A brief plant note. The books say that Giant swallowtail caterpillars feed only on members of the citrus family, and that Prickly Ash (Xanthoxylum americanum) is the northernmost representative of that family. A few years ago when the BugLady had Giant swallowtails breeding in her back yard, the caterpillars were chomping on prickly ash. Most of the tiger caterpillars shown here were photographed on a shrub called wafer ash/hop tree/stinking ash (Ptelea trifoliata), a shrub in the citrus family that has glossy compound leaves arranged in groups of three. It looks like a really happy poison ivy shrub. Wafer ash is a native to the U.S. that has been planted outside its original range; it is a species of “special concern” in Wisconsin because of its rarity. It is listed as a food plant for the Giant, but not for the Tiger swallowtail. A number of correspondents who sent pictures of Tiger caterpillars to bugguide.net remarked that they were feeding on wafer ash.

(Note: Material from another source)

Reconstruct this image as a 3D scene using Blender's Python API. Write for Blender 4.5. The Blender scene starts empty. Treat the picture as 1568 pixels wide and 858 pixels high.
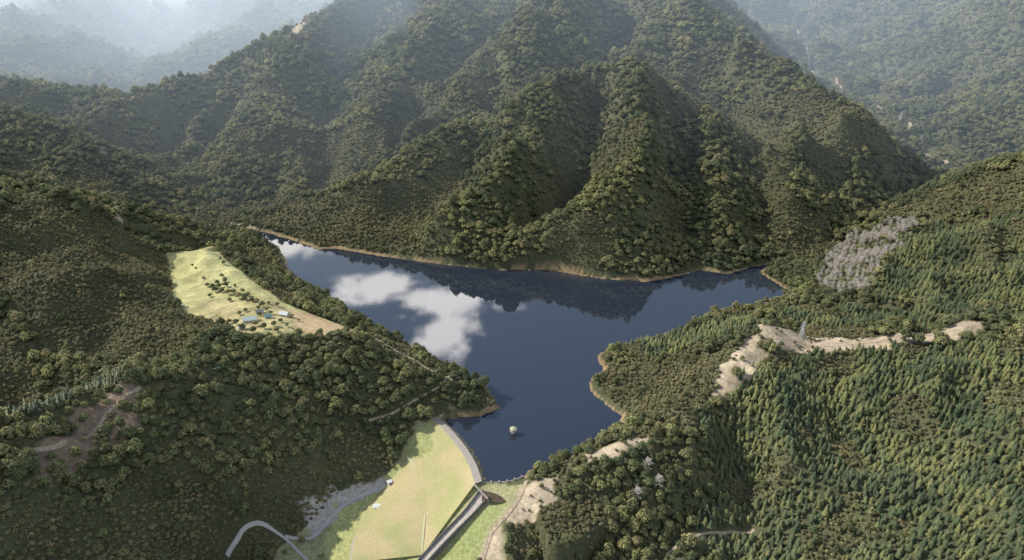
import bpy, math, numpy as np, time
from mathutils import Vector, Matrix
from mathutils.geometry import tessellate_polygon
T0=time.time()
S=bpy.context.scene
S.view_settings.view_transform='Standard'
try: S.view_settings.look='None'
except: pass
S.view_settings.exposure=0
# ---------------------------------------------------------------- survey camera
H0=450.0; TH=math.radians(25.3); F=1120.0
c_,s_=math.cos(TH),math.sin(TH)
cam=bpy.data.cameras.new("camera"); co=bpy.data.objects.new("camera",cam)
S.collection.objects.link(co); co.location=(0,0,H0); co.rotation_euler=(math.pi/2-TH,0,0)
cam.sensor_width=36; cam.lens=36*F/1568; cam.clip_end=30000; cam.clip_start=1
S.camera=co
def ray(u,v):
    dv=-(v-429)/F
    return np.array([(u-784)/F, c_+dv*s_, -s_+dv*c_])
def P(u,v,z):
    d=ray(u,v); t=(z-H0)/d[2]
    return (d[0]*t,d[1]*t,z)
# ---------------------------------------------------------------- noise
_tab={}
def vn(x,y,seed):
    if seed not in _tab: _tab[seed]=np.random.default_rng(seed).random((256,256))
    t=_tab[seed]; xi=np.floor(x).astype(int); yi=np.floor(y).astype(int)
    fx=x-xi; fy=y-yi; fx=fx*fx*(3-2*fx); fy=fy*fy*(3-2*fy)
    a=t[yi&255,xi&255]; b=t[yi&255,(xi+1)&255]; c=t[(yi+1)&255,xi&255]; d=t[(yi+1)&255,(xi+1)&255]
    return (a*(1-fx)+b*fx)*(1-fy)+(c*(1-fx)+d*fx)*fy
def fbm(x,y,seed,o=4):
    r=0;a=.5;n=0
    for i in range(o):
        r=r+a*vn(x*2**i+i*17.3,y*2**i+i*9.1,seed+i); n+=a; a*=.5
    return r/n
# ---------------------------------------------------------------- lake outline
shore=[(408,357),(440,366),(490,382),(515,381),(600,395),(660,403),(710,408),(760,414),(830,413),(870,418),(920,427),(985,432),(1020,428),
(1070,414),(1115,420),(1150,410),(1177,404),(1165,418),(1185,430),(1202,445),(1190,458),(1165,466),(1120,470),(1085,478),(1070,494),(1000,517),
(940,532),(912,545),(925,565),(905,580),(903,598),(930,620),(950,635),(948,655),(900,683),(840,711),(806,722),(801,734)]
damside=[(775,738),(743,740),(737,720),(723,693),(700,665),(676,640)]
west=[(700,641),(738,637),(768,625),(745,592),(700,567),(650,542),(600,513),(560,491),(520,466),(480,442),(445,422),(437,400),(428,380),(408,366),(385,352)]
lk_px=shore+damside+west
lake=np.array([P(u,v,0)[:2] for u,v in lk_px])
nseg=len(lake); damidx=set(range(len(shore)-1,len(shore)+len(damside)))
def sdist(X,Y,poly,flag=None):
    best=np.full(X.shape,1e18); ins=np.zeros(X.shape,bool); near=np.zeros(X.shape,bool)
    n=len(poly)
    for i in range(n):
        ax,ay=poly[i]; bx,by=poly[(i+1)%n]
        dx,dy=bx-ax,by-ay; L=dx*dx+dy*dy+1e-9
        t=np.clip(((X-ax)*dx+(Y-ay)*dy)/L,0,1)
        d=(X-ax-t*dx)**2+(Y-ay-t*dy)**2
        m=d<best; best=np.where(m,d,best)
        if flag is not None: near=np.where(m,i in flag,near)
        c=((ay>Y)!=(by>Y)); 
        xx=ax+(Y-ay)*dx/(dy if abs(dy)>1e-9 else 1e-9)
        ins^=(c&(X<xx))
    return np.where(ins,-1,1)*np.sqrt(best),near
def inpoly(X,Y,poly):
    ins=np.zeros(X.shape,bool); n=len(poly)
    for i in range(n):
        ax,ay=poly[i]; bx,by=poly[(i+1)%n]
        if abs(by-ay)<1e-9: continue
        ins^=(((ay>Y)!=(by>Y))&(X<ax+(Y-ay)*(bx-ax)/(by-ay)))
    return ins
# ---------------------------------------------------------------- relief lines (photo survey + elevation)
Kcrest=[(372,347,3),(400,335,12),(480,310,38),(560,270,80),(620,230,115),(700,190,150),(770,160,180),(850,120,215),(910,102,228),(970,90,242),(1040,130,205),(1090,170,165),(1130,210,125),(1140,260,90),(1130,330,50),(1112,400,10)]
S2=[(550,240,60),(545,200,97),(560,160,130),(600,110,170),(650,50,240),(670,20,270),(700,-20,310)]
S1=[(330,300,15),(345,250,55),(375,190,100),(400,140,140),(440,90,195),(470,40,245)]
Hc=[(0,125,150),(100,137,140),(190,150,125),(290,120,150),(340,100,170),(400,75,190),(470,40,245),(560,-10,300),(700,-60,360),(850,-70,380),(960,-60,370)]
Sky=[(960,-60,370),(1060,0,315),(1130,42,280),(1200,93,225),(1250,132,196),(1290,163,178),(1350,197,142),(1400,230,95),(1435,260,60)]
Nc=[(1600,235,160),(1568,240,150),(1500,250,120),(1450,275,85),(1400,300,62),(1350,322,48)]
Fc=[(0,165,170),(100,200,130),(200,245,80),(300,292,22)]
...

Cool Tiger Swallowtail fact: According to Wikipedia, a drawing of a Tiger Swallowtail rendered in 1587 by a gent named John White, during Sir Walter Raleigh’s third trip to Virginia, is the first known drawing of a North American butterfly. He labeled his drawing “Mamankanois,” which is apparently what the local Native Americans told him when he asked “What is this?” The BugLady gets a bit annoyed when Wikipedia (and other sources) says ‘Mamankanois’ which is believed to be the Native American word for “butterfly,” because there were hundreds of Native American languages and language families when Raleigh was walking the earth and probably as many words for butterfly—but that’s a different soap box.